WHAT THIS TASK INVOLVES -> Give the data again exactly, from its opening line through the line in which "COL = sc.collection" appears.

>> START SUPPLIED INFORMATION

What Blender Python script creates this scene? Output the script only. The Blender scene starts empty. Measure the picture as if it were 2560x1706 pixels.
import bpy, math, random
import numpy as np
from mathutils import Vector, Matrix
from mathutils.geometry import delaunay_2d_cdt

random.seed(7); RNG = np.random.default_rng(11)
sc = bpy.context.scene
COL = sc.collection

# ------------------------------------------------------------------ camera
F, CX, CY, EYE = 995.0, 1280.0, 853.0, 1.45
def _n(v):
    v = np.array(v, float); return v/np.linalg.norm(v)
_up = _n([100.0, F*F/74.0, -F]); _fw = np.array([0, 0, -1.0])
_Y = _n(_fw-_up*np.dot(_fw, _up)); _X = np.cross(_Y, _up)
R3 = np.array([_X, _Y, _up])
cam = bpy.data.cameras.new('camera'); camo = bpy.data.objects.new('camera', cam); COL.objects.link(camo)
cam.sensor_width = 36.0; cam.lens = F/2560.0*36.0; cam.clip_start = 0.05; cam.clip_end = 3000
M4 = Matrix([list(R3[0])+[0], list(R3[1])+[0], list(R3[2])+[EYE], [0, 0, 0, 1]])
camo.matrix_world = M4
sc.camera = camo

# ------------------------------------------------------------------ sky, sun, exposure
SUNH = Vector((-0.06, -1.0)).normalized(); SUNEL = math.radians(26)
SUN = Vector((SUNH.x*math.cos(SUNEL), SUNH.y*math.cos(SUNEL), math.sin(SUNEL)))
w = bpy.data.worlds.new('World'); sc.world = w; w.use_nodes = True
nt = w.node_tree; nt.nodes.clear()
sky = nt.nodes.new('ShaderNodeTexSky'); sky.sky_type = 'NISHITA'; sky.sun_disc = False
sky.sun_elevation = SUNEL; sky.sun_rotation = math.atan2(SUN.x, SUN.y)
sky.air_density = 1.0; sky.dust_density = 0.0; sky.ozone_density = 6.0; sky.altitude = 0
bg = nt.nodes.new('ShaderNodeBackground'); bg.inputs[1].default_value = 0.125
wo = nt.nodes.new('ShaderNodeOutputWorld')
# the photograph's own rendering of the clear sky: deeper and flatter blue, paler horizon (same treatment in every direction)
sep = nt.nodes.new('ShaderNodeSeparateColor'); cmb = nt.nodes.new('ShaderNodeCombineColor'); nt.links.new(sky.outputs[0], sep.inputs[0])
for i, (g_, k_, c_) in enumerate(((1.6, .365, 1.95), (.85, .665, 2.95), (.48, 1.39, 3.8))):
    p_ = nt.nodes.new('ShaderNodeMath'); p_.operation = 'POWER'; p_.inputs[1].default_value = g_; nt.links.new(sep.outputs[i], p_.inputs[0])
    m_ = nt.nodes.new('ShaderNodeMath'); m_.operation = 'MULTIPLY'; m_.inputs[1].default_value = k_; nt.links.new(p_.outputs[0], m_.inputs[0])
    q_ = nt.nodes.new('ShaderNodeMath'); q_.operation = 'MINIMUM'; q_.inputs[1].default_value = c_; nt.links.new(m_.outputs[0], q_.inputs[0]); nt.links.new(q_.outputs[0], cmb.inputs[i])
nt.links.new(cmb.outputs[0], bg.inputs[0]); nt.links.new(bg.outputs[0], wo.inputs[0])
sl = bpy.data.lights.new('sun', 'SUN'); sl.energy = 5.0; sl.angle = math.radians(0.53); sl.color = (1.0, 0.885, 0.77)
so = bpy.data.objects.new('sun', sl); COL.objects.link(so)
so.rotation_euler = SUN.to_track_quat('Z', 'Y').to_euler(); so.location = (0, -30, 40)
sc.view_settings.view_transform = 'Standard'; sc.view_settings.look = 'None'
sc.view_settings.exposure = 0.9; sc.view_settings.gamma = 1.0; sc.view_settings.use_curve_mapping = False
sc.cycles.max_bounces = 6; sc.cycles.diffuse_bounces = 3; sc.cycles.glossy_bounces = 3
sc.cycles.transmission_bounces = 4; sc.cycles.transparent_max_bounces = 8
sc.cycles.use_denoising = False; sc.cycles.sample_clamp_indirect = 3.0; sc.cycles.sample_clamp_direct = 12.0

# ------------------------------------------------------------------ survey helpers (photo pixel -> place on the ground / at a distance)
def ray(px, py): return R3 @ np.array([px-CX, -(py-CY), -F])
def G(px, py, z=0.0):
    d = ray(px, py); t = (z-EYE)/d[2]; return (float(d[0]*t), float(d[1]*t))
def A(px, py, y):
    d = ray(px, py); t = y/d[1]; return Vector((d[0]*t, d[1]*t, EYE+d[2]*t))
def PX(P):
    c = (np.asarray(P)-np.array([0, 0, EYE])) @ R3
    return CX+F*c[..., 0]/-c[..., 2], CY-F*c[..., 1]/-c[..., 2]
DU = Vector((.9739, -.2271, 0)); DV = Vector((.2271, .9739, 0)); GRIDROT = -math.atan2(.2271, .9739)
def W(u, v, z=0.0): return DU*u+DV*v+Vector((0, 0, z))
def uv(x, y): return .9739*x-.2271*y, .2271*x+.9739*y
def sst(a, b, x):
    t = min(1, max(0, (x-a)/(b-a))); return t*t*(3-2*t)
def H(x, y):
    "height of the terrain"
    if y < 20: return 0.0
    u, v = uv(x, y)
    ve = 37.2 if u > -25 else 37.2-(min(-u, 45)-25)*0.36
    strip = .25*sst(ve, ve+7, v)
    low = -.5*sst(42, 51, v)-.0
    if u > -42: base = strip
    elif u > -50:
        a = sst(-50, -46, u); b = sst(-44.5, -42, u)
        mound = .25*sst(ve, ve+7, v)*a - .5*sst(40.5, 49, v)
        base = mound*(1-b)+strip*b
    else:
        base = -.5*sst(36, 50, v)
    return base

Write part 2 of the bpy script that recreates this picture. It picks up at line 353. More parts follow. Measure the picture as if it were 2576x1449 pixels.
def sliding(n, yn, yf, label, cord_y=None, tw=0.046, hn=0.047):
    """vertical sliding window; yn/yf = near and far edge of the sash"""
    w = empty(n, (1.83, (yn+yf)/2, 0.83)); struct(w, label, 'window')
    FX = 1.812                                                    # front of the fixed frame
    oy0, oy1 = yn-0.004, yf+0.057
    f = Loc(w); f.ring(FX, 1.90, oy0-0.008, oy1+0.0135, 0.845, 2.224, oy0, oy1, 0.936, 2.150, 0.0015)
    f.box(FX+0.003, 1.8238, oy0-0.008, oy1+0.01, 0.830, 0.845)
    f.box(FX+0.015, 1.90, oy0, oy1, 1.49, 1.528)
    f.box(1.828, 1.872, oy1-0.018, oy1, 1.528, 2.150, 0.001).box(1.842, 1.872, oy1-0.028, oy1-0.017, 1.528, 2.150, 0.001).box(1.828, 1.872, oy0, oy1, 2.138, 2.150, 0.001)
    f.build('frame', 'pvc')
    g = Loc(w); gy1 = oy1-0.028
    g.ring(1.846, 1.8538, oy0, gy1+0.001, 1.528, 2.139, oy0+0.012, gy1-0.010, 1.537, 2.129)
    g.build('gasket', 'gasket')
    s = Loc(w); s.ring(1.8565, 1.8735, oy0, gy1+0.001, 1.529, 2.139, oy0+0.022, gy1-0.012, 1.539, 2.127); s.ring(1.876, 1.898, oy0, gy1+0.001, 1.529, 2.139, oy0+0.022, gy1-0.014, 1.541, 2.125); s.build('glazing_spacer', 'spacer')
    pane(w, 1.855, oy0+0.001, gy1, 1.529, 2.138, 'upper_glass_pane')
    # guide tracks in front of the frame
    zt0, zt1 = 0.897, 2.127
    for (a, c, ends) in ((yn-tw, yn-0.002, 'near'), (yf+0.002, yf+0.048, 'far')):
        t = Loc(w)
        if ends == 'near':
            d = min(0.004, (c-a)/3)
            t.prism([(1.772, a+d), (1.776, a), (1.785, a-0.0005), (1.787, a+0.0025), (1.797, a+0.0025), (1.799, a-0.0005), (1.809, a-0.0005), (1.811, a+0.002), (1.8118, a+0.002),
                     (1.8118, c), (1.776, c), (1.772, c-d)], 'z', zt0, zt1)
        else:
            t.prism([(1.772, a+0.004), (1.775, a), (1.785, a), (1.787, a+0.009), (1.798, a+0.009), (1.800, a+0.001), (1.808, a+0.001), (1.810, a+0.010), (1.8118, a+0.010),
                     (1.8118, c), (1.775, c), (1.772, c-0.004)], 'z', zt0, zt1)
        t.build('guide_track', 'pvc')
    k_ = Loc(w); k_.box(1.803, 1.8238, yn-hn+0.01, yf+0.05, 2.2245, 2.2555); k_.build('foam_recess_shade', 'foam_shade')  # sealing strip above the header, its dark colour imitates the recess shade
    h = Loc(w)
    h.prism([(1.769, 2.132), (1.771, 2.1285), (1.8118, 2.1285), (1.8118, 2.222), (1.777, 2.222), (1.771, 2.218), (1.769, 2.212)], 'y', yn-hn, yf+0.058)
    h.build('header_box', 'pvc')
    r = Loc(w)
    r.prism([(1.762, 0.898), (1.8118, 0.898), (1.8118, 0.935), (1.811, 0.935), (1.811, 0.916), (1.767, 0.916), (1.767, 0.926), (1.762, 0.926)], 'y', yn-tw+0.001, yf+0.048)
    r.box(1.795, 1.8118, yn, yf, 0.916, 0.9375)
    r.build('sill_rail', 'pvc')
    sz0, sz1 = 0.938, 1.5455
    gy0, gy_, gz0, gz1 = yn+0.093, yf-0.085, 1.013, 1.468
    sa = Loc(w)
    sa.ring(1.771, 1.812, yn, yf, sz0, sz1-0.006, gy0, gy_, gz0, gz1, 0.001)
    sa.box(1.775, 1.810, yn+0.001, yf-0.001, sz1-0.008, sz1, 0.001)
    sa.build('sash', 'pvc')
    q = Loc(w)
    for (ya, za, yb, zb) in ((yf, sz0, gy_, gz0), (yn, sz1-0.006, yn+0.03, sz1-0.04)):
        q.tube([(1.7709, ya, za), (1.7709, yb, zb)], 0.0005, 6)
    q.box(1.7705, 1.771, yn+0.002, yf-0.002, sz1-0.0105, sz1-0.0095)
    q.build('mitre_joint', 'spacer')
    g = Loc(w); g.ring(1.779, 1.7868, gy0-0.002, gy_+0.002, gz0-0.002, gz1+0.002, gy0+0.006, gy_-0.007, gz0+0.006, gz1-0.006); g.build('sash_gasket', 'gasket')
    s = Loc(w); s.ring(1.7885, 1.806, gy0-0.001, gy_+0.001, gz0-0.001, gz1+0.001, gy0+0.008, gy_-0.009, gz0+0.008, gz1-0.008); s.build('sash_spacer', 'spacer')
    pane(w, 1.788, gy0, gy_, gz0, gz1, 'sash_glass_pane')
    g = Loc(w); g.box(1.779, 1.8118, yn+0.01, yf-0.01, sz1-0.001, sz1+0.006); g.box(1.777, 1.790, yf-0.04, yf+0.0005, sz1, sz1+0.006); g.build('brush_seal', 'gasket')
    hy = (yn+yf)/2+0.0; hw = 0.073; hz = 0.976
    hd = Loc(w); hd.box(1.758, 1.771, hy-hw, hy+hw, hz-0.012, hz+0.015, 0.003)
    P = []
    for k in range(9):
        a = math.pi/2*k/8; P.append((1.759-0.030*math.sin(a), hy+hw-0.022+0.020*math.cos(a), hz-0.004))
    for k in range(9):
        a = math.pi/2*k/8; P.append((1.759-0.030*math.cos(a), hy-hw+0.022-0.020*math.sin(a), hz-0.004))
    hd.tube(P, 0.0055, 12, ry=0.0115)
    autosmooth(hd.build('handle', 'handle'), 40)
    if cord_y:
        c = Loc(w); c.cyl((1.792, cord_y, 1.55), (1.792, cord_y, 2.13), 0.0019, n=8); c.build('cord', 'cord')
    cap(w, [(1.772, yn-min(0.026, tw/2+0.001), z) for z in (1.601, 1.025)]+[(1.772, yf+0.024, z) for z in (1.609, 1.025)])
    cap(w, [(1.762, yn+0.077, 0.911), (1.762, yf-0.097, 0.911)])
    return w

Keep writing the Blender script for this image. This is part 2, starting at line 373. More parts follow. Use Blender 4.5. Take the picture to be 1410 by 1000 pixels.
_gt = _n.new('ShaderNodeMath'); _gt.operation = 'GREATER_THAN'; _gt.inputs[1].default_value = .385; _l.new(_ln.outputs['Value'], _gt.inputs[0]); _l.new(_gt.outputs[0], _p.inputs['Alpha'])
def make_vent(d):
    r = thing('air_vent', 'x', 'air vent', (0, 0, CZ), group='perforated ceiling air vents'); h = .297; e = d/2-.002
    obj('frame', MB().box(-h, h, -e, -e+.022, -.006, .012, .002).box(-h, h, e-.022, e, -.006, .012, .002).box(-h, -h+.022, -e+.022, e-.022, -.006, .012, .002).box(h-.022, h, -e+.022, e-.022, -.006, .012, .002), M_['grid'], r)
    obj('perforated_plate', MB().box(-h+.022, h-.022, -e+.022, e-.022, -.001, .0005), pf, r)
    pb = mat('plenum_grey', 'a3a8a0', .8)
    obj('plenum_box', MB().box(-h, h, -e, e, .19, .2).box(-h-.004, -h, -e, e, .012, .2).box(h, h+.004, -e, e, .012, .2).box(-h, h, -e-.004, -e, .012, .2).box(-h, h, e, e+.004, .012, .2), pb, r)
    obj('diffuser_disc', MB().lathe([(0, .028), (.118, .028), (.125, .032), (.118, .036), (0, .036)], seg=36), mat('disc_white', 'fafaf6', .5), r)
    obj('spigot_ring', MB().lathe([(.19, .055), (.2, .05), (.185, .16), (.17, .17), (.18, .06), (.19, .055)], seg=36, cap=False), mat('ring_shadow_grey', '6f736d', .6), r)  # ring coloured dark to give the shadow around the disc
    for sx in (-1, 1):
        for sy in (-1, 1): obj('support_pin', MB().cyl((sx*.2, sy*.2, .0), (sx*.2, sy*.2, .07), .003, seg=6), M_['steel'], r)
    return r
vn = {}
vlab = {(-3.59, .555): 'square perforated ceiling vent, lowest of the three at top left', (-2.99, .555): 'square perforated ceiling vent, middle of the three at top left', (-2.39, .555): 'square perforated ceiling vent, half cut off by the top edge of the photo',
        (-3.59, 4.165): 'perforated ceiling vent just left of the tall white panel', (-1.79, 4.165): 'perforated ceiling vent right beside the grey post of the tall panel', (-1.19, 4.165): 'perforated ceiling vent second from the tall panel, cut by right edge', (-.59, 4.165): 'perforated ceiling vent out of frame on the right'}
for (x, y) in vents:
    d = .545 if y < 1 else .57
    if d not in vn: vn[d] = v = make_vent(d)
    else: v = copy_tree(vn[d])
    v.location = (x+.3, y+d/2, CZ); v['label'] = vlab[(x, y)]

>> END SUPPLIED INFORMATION

OUTPUT OF THE TASK ->
What Blender Python script creates this scene? Output the script only. The Blender scene starts empty. Measure the picture as if it were 2560x1706 pixels.
import bpy, math, random
import numpy as np
from mathutils import Vector, Matrix
from mathutils.geometry import delaunay_2d_cdt

random.seed(7); RNG = np.random.default_rng(11)
sc = bpy.context.scene
COL = sc.collection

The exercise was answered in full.